# [DIRECTIVE]
Copy out each line containing "Write" from the entries below.

# [RECORDS SHOWN]

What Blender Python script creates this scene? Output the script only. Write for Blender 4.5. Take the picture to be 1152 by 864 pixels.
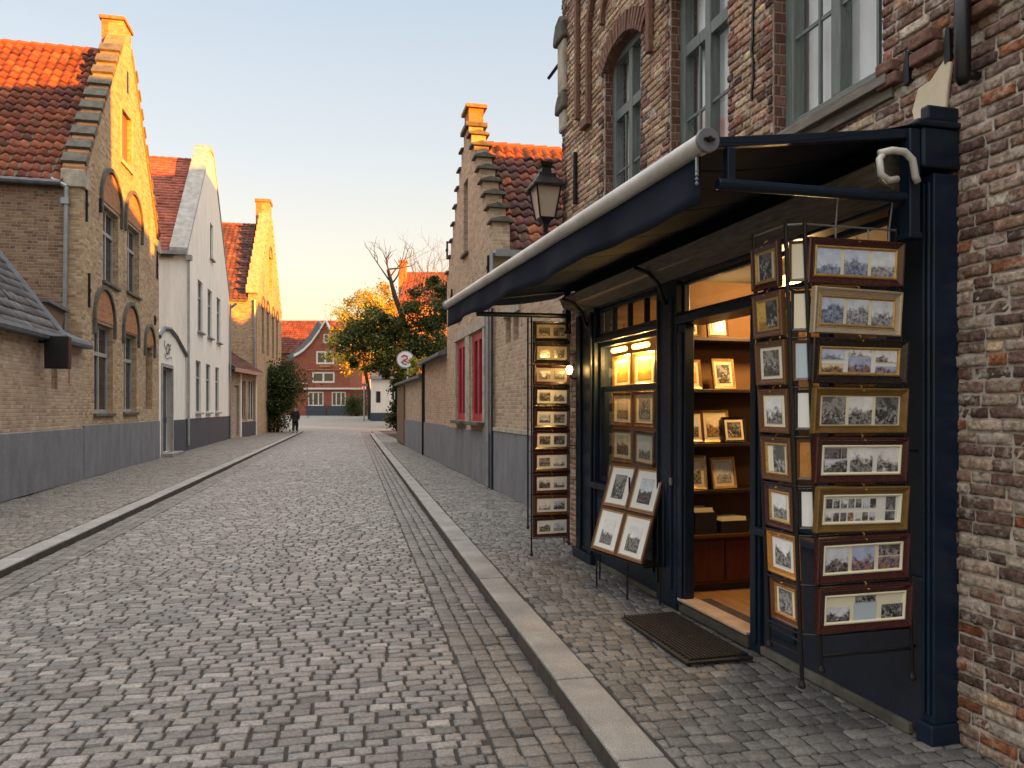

---

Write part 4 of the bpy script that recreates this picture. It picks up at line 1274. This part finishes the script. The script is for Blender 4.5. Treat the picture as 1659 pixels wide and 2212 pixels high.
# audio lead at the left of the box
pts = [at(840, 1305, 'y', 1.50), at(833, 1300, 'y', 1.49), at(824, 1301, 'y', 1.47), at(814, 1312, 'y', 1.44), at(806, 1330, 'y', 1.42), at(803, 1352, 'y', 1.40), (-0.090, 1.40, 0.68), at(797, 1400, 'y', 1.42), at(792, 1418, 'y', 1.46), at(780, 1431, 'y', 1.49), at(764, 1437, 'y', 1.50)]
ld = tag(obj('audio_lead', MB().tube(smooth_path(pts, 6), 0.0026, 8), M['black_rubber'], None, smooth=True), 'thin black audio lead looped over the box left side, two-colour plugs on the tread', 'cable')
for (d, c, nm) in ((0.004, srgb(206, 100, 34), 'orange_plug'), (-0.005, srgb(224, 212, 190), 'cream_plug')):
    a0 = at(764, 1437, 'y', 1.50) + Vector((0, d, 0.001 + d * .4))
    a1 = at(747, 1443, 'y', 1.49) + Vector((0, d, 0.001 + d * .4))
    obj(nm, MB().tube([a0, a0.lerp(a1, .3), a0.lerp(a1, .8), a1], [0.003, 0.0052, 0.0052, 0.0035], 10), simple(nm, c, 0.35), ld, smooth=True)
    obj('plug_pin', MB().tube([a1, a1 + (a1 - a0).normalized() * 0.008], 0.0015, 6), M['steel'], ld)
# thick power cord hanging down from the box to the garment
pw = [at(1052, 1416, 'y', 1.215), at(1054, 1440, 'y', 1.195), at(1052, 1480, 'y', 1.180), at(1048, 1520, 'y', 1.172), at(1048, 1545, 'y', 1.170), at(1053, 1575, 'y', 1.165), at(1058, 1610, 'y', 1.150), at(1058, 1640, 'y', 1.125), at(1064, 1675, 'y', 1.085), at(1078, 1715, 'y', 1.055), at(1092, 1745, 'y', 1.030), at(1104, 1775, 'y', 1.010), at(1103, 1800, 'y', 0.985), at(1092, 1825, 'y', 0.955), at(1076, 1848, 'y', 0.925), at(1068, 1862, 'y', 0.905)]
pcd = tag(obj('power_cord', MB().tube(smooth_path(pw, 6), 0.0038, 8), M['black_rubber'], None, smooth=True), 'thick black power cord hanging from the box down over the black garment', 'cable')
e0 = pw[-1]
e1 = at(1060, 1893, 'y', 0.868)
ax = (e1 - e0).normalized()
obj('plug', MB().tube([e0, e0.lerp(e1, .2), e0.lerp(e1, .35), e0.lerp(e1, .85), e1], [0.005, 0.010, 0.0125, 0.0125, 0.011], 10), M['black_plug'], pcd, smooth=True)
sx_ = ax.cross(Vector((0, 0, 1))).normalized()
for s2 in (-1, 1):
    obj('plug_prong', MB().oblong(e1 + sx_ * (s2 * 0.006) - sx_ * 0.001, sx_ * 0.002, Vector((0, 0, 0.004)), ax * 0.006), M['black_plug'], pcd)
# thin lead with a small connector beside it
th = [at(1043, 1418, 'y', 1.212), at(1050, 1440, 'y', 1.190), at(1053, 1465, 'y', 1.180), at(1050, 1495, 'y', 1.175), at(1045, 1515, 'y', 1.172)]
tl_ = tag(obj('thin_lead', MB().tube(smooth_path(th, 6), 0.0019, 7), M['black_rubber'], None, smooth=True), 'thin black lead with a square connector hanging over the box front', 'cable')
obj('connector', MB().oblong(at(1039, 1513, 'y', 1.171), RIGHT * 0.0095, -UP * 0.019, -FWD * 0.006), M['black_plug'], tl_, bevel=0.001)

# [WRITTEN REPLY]
What Blender Python script creates this scene? Output the script only. Write for Blender 4.5. Take the picture to be 1152 by 864 pixels.
Write part 4 of the bpy script that recreates this picture. It picks up at line 1274. This part finishes the script. The script is for Blender 4.5. Treat the picture as 1659 pixels wide and 2212 pixels high.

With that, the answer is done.